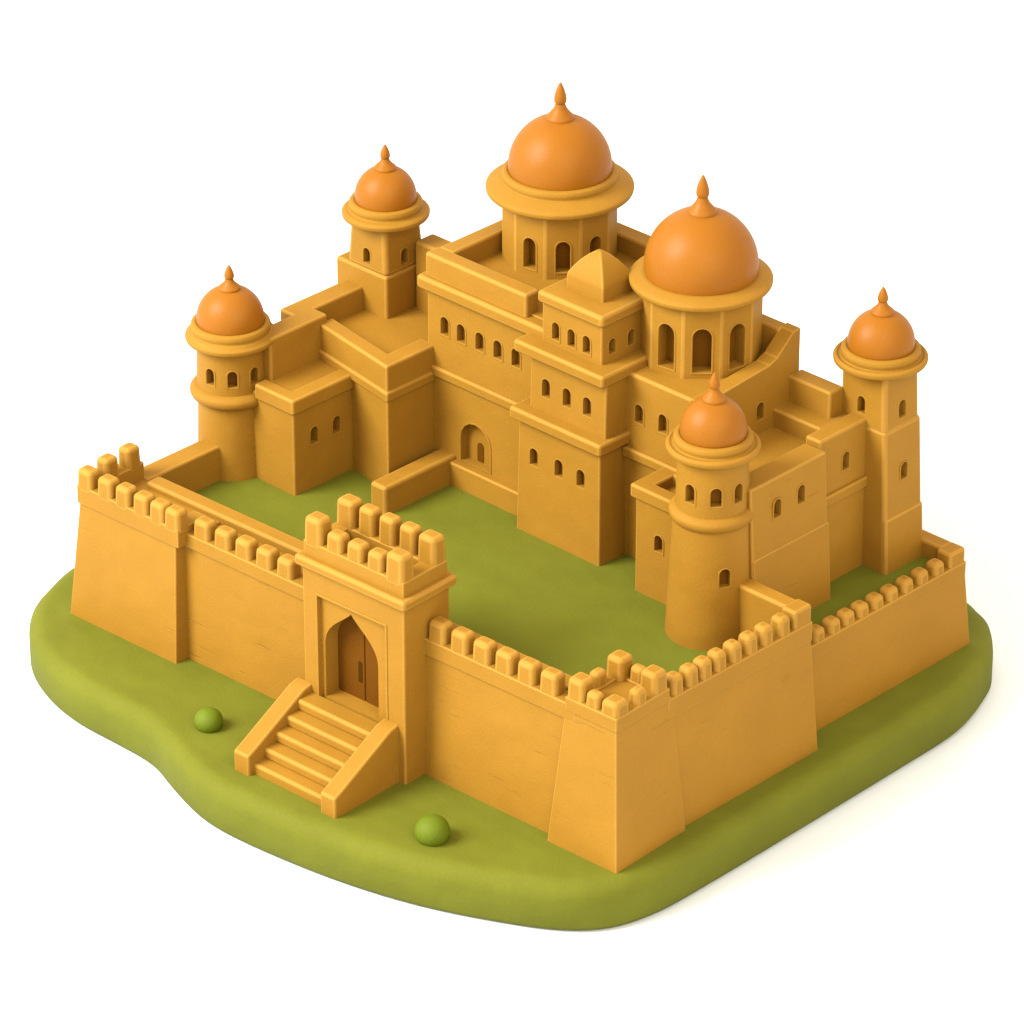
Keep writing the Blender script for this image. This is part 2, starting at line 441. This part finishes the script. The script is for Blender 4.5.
# rear square tower
def square_top(t, x0, x1, y0, y1, z0, z1, cut, bevel=.05):
    return box('upper_wall', t, x0, x1, y0, y1, z0, z1, (.03, .04, .02, .03), bevel, cut=cut, seg=4)
t = thing('square_tower', 'square tower with small orange dome rising behind the terrace at the left rear', 'tower', (-1.2, -.5, ZC), 'square towers')
tx, ty = -.94, -.795
box('lower_wall', t, tx - .71, tx, ty, ty + .56, 0, 2.565, bevel=.03)
cuts = [win((tx - .285, ty + .02, 2.62), (0, -1, 0), .10, .17), win((tx - .02, ty + .27, 2.62), (1, 0, 0), .10, .17)]
square_top(t, tx - .56, tx - .01, ty + .01, ty + .56, 2.55, 3.05, cuts); flush(t)
dome_cap(t, tx - .29, ty + .29, 3.21, .305, .16, .68, 3.09, .435, .28)
t = thing('rear_block', 'plain flat-roofed block glimpsed behind the main hall next to the rear square tower', 'building', (-.4, .3, ZC))
box('wall', t, -.92, -.1, -.42, -.17, 0, 2.85, bevel=.03)

# ------------------------------------------------------------------ main hall
HX0, HX1, HY0, HY1 = -.07, 2.20, -1.10, .68
t = thing('main_hall', 'large hall with five small arched windows, arched portal and parapet round its roof', 'building', (1.1, -.2, ZC))
cuts = [win((x, HY0, 2.44), (0, -1, 0), .115, .20) for x in (.17, .39, .64, .88, 1.12)]
cuts.append(slab(arch(.40, .46), (.575, HY0, ZC + .26), (0, -1, 0), -.10, .2))
box('wall', t, HX0, HX1, HY0, HY1, 0, 2.92, bevel=.02, cut=cuts); flush(t)
pt = finish('portal', slab(arch(.42, .47), (.575, HY0, ZC + .255), (0, -1, 0), -.112, -.094), SAND, t, 0)
finish('portal_frame', slab([(x * 1.07, y + .013 if y else 0) for x, y in arch(.40, .46)], (.575, HY0, ZC + .26), (0, -1, 0), -.03, .008, hole=[(x * .98, .004 if y == 0 else y - .003) for x, y in arch(.40, .46)]), SAND, pt, .004, 2)
finish('small_door', slab(arch(.085, .21), (.555, HY0 + .094, ZC + .27), (0, -1, 0), -.005, .008), DOORM, pt, .006, 2)
box('plinth', t, .28, 1.45, HY0 - .09, HY0 + .1, ZC - .03, 1.15, bevel=.02)
box('string_course', t, .0, 1.48, HY0 - .04, HY0 + .05, 1.97, 2.08, bevel=.025)
poly('cornice', t, [(HX0 - .07, HY0 - .08), (1.62, HY0 - .08), (1.62, -.3), (HX0 - .07, -.3)], 2.88, 3.02, .035)
box('roof', t, HX0 + .02, HX1 - .02, HY0 + .05, HY1 - .05, 2.86, 3.04, bevel=.01)
pw = .19
box('parapet', t, HX0 - .005, 1.27, HY0 - .02, HY0 + pw - .02, 3.0, 3.26, bevel=.03)
box('parapet', t, HX0 - .005, HX0 + pw, HY0 + .16, HY1, 3.0, 3.25, bevel=.03)
box('parapet', t, HX0 + .15, HX1, HY1 - pw, HY1 + .01, 3.0, 3.24, bevel=.03)
box('parapet', t, HX1 - pw, HX1 + .005, -.4, HY1 - .15, 3.0, 3.23, bevel=.03)

# many-sided drum with a dome
def polygon_ring(r, x, y, turn=0):
    P = []
    for k in range(10):
        d = radial(18 + 36 * k + turn); P.append((x + d[0] * r, y + d[1] * r))
    return P
def domed_drum(name, label, cat, x, y, z0, ap, eave, eaver, domeb, dr, lift, fs, zw, ww, wh, depth, lip, turn=0):
    t = thing(name, label, cat, (x, y, z0))
    cuts = []
    for k in range(10):
        if k in (2, 8): continue
        d = radial(36 * k + turn); cuts.append(win((x + d[0] * ap, y + d[1] * ap, zw), d, ww, wh, depth))
    poly('drum', t, polygon_ring(ap / math.cos(R(18)), x, y, turn), z0 - .05, eave - .05, .02, cut=cuts); flush(t)
    dome_cap(t, x, y, domeb, dr, lift, fs, eave, eaver, ap, lip)
domed_drum('domed_drum', 'many-sided drum with the highest orange dome, standing on the main hall roof', 'dome', .59, .05, 3.03, .53, 3.775, .715, 3.94, .50, .1, 1.0, 3.11, .145, .33, .10, True, 3)

# ------------------------------------------------------------------ stepped tower
t = thing('stepped_tower', 'three-tiered tower with rows of small windows and a pointed four-sided cap', 'tower', (2.0, -1.0, ZC))
Y1, Y2, Y3 = -1.36, -1.28, -1.20
cuts = [win((x, Y1 + .02, 1.645), (0, -1, 0), .11, .19) for x in (1.59, 1.915, 2.20)]
box('lower_tier', t, 1.37, 2.46, Y1, -.85, ZC - .05, 2.13, (.02, .02, .02, 0), .018, cut=cuts); flush(t)
box('cornice', t, 1.33, 2.51, Y1 - .06, -.9, 2.10, 2.225, bevel=.03)
cuts = [win((x, Y2 + .01, 2.38), (0, -1, 0), .11, .20) for x in (1.68, 1.95, 2.21)]
box('middle_tier', t, 1.47, 2.45, Y2, -.8, 2.20, 2.83, (.01, .0, .01, 0), .018, cut=cuts); flush(t)
box('cornice', t, 1.35, 2.50, Y2 - .10, -.45, 2.80, 2.925, bevel=.03)
cuts = [win((x, Y3, 2.98), (0, -1, 0), .10, .19) for x in (1.735, 1.935, 2.13)]
cuts += [win((2.32, y, 3.0), (1, 0, 0), .10, .16) for y in (-1.06, -.80)]
box('upper_tier', t, 1.555, 2.32, Y3, -.58, 2.91, 3.36, bevel=.018, cut=cuts); flush(t)
box('cornice', t, 1.54, 2.375, Y3 - .06, -.53, 3.34, 3.46, bevel=.035)
bm = bmesh.new(); rings = []
cx, cy, hx, hy = 1.935, -.825, .235, .205
for s, z in ((1, 3.44), (1.0, 3.585), (.955, 3.63), (.80, 3.69), (.60, 3.755), (.37, 3.81), (.15, 3.848), (.03, 3.862)):
    rings.append([bm.verts.new((cx + hx * s * a, cy + hy * s * b, z)) for a, b in ((-1, -1), (1, -1), (1, 1), (-1, 1))])
for a, b in zip(rings, rings[1:]):
    for i in range(4): bm.faces.new((a[i], a[(i + 1) % 4], b[(i + 1) % 4], b[i]))
bm.faces.new(rings[0]); bm.faces.new(rings[-1])
finish('cap', bm, SAND, t, .015, bang=50, sharp=45)

# ------------------------------------------------------------------ pavilion block and its dome
BX1, BY0 = 3.42, -1.0
t = thing('pavilion_block', 'block with two small windows and a sloping parapet under the right-hand large dome', 'building', (2.9, -.3, ZC))
cuts = [win((2.62, BY0, 2.35), (0, -1, 0), .11, .20), win((2.92, BY0, 2.36), (0, -1, 0), .11, .20)]
box('wall', t, 2.1, BX1 - .14, BY0, .33, ZC - .05, 2.84, bevel=.03, cut=cuts); flush(t)
box('string_course', t, 2.44, 3.30, BY0 - .045, BY0 + .05, 1.96, 2.07, bevel=.025)
def yz_prism(x0, x1, prof):
    bm = bmesh.new()
    a = [bm.verts.new((x0, y, z)) for y, z in prof]; b = [bm.verts.new((x1, y, z)) for y, z in prof]
    bm.faces.new(a); bm.faces.new(b[::-1])
    for i in range(len(a)): bm.faces.new((a[i], b[i], b[(i + 1) % len(a)], a[(i + 1) % len(a)]))
    return bm
cuts = [win((BX1, -.21, 2.38), (1, 0, 0), .105, .19)]
finish('side_wall', yz_prism(BX1 - .17, BX1, [(-.996, 1.2), (.34, 1.2), (.34, 3.15), (.24, 3.14), (.02, 2.95), (-.09, 2.91), (-.75, 2.86), (-.996, 2.843)]), SAND, t, .012, bang=14, sharp=18, cut=cuts); flush(t)
box('parapet', t, 2.3, BX1 - .14, .19, .337, 2.7, 3.14, bevel=.025)
domed_drum('domed_drum', 'many-sided drum with tall arches and a large orange dome right of the stepped tower', 'dome', 2.67, -.23, 2.86, .555, 3.61, .675, 3.69, .535, .12, 1.02, 2.90, .185, .46, .14, False)

# ------------------------------------------------------------------ right wing
t = thing('right_wing', 'battered right wing with a flat roof and two small windows behind the stout round tower', 'building', (3.8, -.8, ZC))
cuts = [win((3.30, -1.45, 1.42), (0, -1, 0), .11, .18)]
box('front_wall', t, 3.0, 4.0, -1.45, -.95, ZC - .05, 1.93, bevel=.02, cut=cuts); flush(t)
poly('roof_rim', t, [(2.96, -1.49), (3.75, -1.49), (3.75, -1.33), (3.15, -1.33), (3.15, -1.09), (3.75, -1.09), (3.75, -.99), (2.96, -.99)], 1.90, 2.04, .025)
cuts = [win((4.345, -1.0, 2.02), (1, 0, 0), .105, .19), win((4.335, -.66, 2.03), (1, 0, 0), .105, .19)]
box('plinth', t, 4.10, 4.432, -1.34, -.29, ZC - .05, 1.70, (0, .058, 0, 0), .012, mat=SANDW)
box('side_wall', t, 4.06, 4.42, -1.35, -.30, ZC - .05, 2.42, (0, .10, 0, 0), .02, cut=cuts, mat=SANDW); flush(t)
box('roof', t, 3.4, 4.02, -1.3, .5, ZC, 2.24, bevel=.01)

t = thing('recessed_wall', 'narrow wall with one window and a raised band beside the right square tower', 'wall', (4.1, 0, ZC))
cuts = [win((4.22, .10, 2.04), (1, 0, 0), .10, .19)]
box('wall', t, 4.03, 4.22, -.27, .55, ZC - .05, 2.47, bevel=.025, cut=cuts); flush(t)
box('string_course', t, 4.1, 4.255, -.25, .5, 1.76, 1.87, bevel=.02)

t = thing('roof_steps', 'wide bench-like step below a back parapet on the right wing roof', 'steps', (3.8, .3, 2.24))
box('step', t, 3.40, 4.0, -.02, .5, 2.2, 2.43, bevel=.025)
box('back_parapet', t, 3.40, 3.93, .19, .39, 2.2, 2.70, bevel=.025)

# right square tower
t = thing('square_tower', 'tall plain square tower with small orange dome at the right rear corner', 'tower', (4.2, .7, ZC), 'square towers')
sx, sy = 4.46, .385
cuts = [win((sx + .008, sy + .27, 1.82), (1, 0, 0), .10, .18)]
box('lower_wall', t, sx - .58, sx + .075, sy + .02, sy + .59, 0, 2.40, (.0, .085, -.03, .07), .04, cut=cuts, seg=4); flush(t)
box('plinth', t, sx - .50, sx + .088, sy + .022, sy + .60, .0, 1.48, (.0, .055, -.018, .05), .03, seg=4)
cuts = [win((sx - .31, sy + .0, 2.50), (0, -1, 0), .10, .18), win((sx - .03, sy + .25, 2.47), (1, 0, 0), .10, .18)]
box('upper_wall', t, sx - .57, sx - .015, sy - .005, sy + .50, 2.36, 2.99, (.0, .02, .0, .02), .045, cut=cuts, seg=4); flush(t)
dome_cap(t, sx - .31, sy + .25, 3.10, .315, .16, .70, 3.0, .445, .28)

# ------------------------------------------------------------------ bushes
def bush(label, x, y, r):
    b = bmesh.new(); bmesh.ops.create_icosphere(b, subdivisions=4, radius=r, matrix=Matrix.Translation((x, y, r * .48)) @ Matrix.Diagonal((1, 1, .95, 1)))
    o = finish('bush', b, BUSH, sharp=80); tag(o, label, 'bush', 'small round bushes')
bush('small round green bush on the grass left of the staircase', .84, -4.91, .135)
bush('slightly larger round green bush on the grass right of the staircase', 3.68, -4.82, .16)

# ------------------------------------------------------------------ light, camera
w = bpy.data.worlds.new('World'); S.world = w; w.use_nodes = True
w.node_tree.nodes['Background'].inputs['Color'].default_value = (1, .87, .68, 1)
w.node_tree.nodes['Background'].inputs['Strength'].default_value = 1.9
def area(name, direction, dist, size, power, col, tgt=(1.8, -1.8, 1)):
    l = bpy.data.lights.new(name, 'AREA'); l.shape = 'DISK'; l.size = size; l.energy = power; l.color = col
    o = bpy.data.objects.new(name, l); COL.objects.link(o)
    d = Vector(direction).normalized(); o.location = Vector(tgt) + d * dist
    o.rotation_euler = d.to_track_quat('Z', 'Y').to_euler()
area('softbox', (-.40, -.74, .70), 40, 22, 37500, (1, 1, .98))
area('added_fill', (.75, -.40, .62), 40, 30, 8000, (1, .91, .74))  # unseen lamp, added to brighten the right-facing and inner walls

A, EL, F, D = CAM_A, R(29), 5000., 50.
cam = bpy.data.cameras.new('camera'); co = bpy.data.objects.new('camera', cam); COL.objects.link(co)
cam.sensor_width = 36; cam.lens = 36 * F / 1024; cam.clip_end = 500; cam.clip_start = 1
co.location = (D * math.sin(A) * math.cos(EL), -D * math.cos(A) * math.cos(EL), D * math.sin(EL))
co.rotation_euler = (R(90) - EL, 0, A)
S.camera = co
S.view_settings.view_transform = 'Standard'; S.view_settings.look = 'None'
S.view_settings.exposure = 0; S.view_settings.gamma = 1; S.view_settings.use_curve_mapping = False
S.render.engine = 'CYCLES'
S.cycles.max_bounces = 8; S.cycles.diffuse_bounces = 5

→ **Directions for this task**: Skip the pictures, please, and transcribe only the lines from the beginning of the material through the one that contains "box('wall', t, -.92, -.1, -.42, -.17, 0, 2.85, bevel=.03)".

→ **Output of the exercise**:
Keep writing the Blender script for this image. This is part 2, starting at line 441. This part finishes the script. The script is for Blender 4.5.
# rear square tower
def square_top(t, x0, x1, y0, y1, z0, z1, cut, bevel=.05):
    return box('upper_wall', t, x0, x1, y0, y1, z0, z1, (.03, .04, .02, .03), bevel, cut=cut, seg=4)
t = thing('square_tower', 'square tower with small orange dome rising behind the terrace at the left rear', 'tower', (-1.2, -.5, ZC), 'square towers')
tx, ty = -.94, -.795
box('lower_wall', t, tx - .71, tx, ty, ty + .56, 0, 2.565, bevel=.03)
cuts = [win((tx - .285, ty + .02, 2.62), (0, -1, 0), .10, .17), win((tx - .02, ty + .27, 2.62), (1, 0, 0), .10, .17)]
square_top(t, tx - .56, tx - .01, ty + .01, ty + .56, 2.55, 3.05, cuts); flush(t)
dome_cap(t, tx - .29, ty + .29, 3.21, .305, .16, .68, 3.09, .435, .28)
t = thing('rear_block', 'plain flat-roofed block glimpsed behind the main hall next to the rear square tower', 'building', (-.4, .3, ZC))
box('wall', t, -.92, -.1, -.42, -.17, 0, 2.85, bevel=.03)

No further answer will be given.